Scene modeling code data
++++

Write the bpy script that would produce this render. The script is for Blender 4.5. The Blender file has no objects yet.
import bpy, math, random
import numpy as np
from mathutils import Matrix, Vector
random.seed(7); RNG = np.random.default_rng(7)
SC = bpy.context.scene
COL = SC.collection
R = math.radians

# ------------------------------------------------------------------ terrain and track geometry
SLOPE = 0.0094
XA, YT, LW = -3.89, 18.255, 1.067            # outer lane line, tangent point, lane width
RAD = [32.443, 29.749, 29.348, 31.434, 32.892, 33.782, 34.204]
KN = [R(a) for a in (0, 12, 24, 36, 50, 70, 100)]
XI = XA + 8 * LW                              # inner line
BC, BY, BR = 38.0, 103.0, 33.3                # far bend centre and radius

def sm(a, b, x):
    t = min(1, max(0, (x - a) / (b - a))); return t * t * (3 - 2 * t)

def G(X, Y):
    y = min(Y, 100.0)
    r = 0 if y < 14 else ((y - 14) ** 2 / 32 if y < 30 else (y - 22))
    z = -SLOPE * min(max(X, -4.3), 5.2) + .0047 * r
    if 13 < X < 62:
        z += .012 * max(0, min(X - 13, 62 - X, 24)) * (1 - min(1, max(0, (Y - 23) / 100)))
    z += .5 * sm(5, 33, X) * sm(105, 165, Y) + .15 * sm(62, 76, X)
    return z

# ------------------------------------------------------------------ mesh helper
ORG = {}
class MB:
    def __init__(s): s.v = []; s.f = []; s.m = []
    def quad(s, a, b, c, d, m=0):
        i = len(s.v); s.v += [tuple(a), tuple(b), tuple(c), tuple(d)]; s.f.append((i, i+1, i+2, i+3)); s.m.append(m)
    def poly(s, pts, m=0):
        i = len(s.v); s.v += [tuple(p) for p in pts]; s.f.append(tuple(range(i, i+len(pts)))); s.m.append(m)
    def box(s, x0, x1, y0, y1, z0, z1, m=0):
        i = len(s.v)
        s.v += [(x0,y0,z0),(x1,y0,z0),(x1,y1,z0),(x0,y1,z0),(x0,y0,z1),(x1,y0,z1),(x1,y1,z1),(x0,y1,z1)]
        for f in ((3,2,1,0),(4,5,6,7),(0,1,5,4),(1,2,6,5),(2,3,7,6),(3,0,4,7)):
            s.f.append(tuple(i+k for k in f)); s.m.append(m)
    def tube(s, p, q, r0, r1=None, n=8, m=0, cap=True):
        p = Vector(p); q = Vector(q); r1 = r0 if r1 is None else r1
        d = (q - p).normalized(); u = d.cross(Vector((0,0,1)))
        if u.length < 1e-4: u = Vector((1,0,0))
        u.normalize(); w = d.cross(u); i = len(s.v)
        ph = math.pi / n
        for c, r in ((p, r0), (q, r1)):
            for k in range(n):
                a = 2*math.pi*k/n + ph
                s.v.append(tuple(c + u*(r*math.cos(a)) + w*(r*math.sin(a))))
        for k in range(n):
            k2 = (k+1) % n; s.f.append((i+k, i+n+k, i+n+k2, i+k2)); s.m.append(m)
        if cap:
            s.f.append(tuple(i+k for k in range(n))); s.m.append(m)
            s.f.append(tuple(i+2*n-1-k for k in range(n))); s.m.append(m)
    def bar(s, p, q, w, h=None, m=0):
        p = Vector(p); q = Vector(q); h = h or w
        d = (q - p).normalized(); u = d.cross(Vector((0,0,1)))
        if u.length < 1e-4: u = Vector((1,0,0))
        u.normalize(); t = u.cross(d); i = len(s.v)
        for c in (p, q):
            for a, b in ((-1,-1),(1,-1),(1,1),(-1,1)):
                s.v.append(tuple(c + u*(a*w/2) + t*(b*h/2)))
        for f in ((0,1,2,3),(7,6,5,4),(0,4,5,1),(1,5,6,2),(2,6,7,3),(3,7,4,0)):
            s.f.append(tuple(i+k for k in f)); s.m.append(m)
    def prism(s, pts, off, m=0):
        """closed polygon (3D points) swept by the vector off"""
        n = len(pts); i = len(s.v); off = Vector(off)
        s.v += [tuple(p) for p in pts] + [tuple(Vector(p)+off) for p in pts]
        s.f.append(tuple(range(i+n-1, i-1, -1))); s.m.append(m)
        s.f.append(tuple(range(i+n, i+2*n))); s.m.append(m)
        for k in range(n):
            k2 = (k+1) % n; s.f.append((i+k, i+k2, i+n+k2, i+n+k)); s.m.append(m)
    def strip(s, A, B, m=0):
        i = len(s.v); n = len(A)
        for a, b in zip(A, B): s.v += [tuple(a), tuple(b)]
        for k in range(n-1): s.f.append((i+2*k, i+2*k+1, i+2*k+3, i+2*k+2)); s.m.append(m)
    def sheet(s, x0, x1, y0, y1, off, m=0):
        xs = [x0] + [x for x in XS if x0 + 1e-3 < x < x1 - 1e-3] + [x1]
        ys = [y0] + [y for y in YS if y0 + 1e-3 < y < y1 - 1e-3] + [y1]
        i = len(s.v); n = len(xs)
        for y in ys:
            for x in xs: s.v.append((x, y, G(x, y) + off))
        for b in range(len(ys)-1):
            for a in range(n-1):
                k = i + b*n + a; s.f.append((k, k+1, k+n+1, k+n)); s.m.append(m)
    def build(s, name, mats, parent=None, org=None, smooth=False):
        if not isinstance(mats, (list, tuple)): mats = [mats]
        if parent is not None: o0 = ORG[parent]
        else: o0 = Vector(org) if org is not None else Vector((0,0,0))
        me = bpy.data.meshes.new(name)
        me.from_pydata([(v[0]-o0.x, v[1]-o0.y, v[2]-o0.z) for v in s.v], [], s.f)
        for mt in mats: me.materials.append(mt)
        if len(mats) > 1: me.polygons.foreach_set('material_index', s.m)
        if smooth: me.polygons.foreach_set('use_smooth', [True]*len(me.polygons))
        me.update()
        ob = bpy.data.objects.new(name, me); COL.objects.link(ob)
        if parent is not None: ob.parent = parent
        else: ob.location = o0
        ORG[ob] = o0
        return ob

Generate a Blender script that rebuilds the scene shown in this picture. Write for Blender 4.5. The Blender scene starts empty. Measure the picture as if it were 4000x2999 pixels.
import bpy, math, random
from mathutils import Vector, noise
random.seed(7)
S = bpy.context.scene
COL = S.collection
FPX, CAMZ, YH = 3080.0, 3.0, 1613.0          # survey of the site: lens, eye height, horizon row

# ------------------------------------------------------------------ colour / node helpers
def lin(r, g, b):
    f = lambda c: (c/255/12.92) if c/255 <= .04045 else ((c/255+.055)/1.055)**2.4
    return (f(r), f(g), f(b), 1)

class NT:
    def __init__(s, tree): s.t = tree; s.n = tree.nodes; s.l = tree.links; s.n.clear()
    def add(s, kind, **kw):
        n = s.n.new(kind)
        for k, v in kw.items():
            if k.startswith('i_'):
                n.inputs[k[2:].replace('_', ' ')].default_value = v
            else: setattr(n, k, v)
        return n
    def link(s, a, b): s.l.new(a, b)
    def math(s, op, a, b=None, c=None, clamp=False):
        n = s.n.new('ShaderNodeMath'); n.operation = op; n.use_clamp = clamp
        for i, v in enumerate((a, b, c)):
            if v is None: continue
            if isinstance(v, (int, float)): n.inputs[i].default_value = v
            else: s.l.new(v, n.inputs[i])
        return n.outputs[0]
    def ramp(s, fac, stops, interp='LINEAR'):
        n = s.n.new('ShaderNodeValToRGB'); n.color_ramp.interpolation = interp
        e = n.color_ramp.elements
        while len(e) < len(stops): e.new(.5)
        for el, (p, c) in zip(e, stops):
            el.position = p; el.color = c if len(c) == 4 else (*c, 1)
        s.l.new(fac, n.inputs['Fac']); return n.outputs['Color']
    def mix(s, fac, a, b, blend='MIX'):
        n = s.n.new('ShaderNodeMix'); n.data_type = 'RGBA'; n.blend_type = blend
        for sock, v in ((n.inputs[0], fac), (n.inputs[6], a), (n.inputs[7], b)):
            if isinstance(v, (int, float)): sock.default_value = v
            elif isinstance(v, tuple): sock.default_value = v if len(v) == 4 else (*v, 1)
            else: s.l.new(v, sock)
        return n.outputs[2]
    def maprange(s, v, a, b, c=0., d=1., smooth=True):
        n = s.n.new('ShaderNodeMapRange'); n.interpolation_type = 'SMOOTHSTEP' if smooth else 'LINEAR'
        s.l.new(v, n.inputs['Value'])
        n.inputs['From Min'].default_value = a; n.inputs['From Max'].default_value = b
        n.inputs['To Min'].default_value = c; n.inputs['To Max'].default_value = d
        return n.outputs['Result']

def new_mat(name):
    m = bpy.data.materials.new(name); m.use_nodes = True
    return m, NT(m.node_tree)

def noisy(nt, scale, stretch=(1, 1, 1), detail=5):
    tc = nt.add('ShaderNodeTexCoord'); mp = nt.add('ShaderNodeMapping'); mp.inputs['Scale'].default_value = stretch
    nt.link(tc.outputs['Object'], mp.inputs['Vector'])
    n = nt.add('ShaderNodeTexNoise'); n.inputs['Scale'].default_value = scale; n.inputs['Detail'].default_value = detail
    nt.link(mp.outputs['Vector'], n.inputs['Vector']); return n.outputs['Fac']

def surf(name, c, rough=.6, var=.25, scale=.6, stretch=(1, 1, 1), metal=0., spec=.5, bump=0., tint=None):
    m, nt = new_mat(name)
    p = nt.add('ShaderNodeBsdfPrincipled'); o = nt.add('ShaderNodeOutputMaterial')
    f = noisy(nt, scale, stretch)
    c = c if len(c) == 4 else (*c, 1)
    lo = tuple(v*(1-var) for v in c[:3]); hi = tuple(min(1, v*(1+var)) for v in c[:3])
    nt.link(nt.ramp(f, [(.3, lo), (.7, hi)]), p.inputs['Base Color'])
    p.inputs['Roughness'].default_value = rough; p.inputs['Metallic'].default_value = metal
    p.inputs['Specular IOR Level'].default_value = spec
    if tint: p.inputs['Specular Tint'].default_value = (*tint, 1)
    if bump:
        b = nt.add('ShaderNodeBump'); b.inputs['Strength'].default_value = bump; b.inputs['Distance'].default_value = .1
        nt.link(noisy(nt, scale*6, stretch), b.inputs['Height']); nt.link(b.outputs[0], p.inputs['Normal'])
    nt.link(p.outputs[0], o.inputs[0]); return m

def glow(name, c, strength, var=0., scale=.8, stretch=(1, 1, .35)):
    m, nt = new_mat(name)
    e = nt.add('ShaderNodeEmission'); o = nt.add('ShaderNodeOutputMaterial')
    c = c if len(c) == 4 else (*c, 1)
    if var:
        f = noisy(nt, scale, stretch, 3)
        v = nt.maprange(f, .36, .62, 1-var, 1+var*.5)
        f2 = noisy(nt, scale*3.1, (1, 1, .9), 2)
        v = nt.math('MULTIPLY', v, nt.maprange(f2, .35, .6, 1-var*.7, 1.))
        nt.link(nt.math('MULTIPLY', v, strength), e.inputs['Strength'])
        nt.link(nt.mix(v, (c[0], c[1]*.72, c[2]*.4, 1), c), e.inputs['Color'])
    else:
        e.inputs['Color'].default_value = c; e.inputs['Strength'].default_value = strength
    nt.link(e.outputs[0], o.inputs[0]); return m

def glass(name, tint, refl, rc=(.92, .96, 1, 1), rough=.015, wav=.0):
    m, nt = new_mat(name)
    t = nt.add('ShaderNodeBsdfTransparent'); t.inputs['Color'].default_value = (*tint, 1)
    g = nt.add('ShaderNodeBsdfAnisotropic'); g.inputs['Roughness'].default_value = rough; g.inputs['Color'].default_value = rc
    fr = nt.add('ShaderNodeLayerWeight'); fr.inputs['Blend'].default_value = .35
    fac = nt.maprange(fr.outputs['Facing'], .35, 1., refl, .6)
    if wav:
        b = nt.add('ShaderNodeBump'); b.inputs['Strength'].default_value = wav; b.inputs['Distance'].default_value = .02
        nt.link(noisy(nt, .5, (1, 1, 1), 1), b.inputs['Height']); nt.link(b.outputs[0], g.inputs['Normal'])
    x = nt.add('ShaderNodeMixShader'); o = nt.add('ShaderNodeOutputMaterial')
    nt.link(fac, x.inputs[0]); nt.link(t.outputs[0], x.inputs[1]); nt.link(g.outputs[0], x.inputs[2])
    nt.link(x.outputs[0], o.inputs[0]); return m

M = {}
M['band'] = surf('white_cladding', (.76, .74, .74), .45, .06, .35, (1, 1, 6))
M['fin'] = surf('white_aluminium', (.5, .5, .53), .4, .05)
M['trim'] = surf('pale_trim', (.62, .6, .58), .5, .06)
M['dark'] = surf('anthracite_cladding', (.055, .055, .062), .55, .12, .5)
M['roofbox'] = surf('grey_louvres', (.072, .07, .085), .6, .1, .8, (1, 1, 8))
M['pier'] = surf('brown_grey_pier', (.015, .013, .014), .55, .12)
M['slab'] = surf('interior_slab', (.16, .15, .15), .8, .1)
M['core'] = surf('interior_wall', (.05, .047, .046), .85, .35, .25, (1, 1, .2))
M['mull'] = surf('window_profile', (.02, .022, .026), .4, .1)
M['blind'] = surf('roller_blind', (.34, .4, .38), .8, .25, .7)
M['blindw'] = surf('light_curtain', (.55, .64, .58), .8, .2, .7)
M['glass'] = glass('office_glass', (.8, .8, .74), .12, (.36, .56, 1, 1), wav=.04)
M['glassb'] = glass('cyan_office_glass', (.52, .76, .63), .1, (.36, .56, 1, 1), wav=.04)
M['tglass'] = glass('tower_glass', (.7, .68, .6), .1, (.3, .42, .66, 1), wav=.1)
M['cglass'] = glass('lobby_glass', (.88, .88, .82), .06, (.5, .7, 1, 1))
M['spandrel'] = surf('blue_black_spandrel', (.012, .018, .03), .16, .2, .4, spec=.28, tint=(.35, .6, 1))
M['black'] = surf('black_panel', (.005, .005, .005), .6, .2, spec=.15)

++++

Exercise task
In the listing above, reproduce the first line and each one after it through the line that contains "R = math.radians".

Exercise response
Write the bpy script that would produce this render. The script is for Blender 4.5. The Blender file has no objects yet.
import bpy, math, random
import numpy as np
from mathutils import Matrix, Vector
random.seed(7); RNG = np.random.default_rng(7)
SC = bpy.context.scene
COL = SC.collection
R = math.radians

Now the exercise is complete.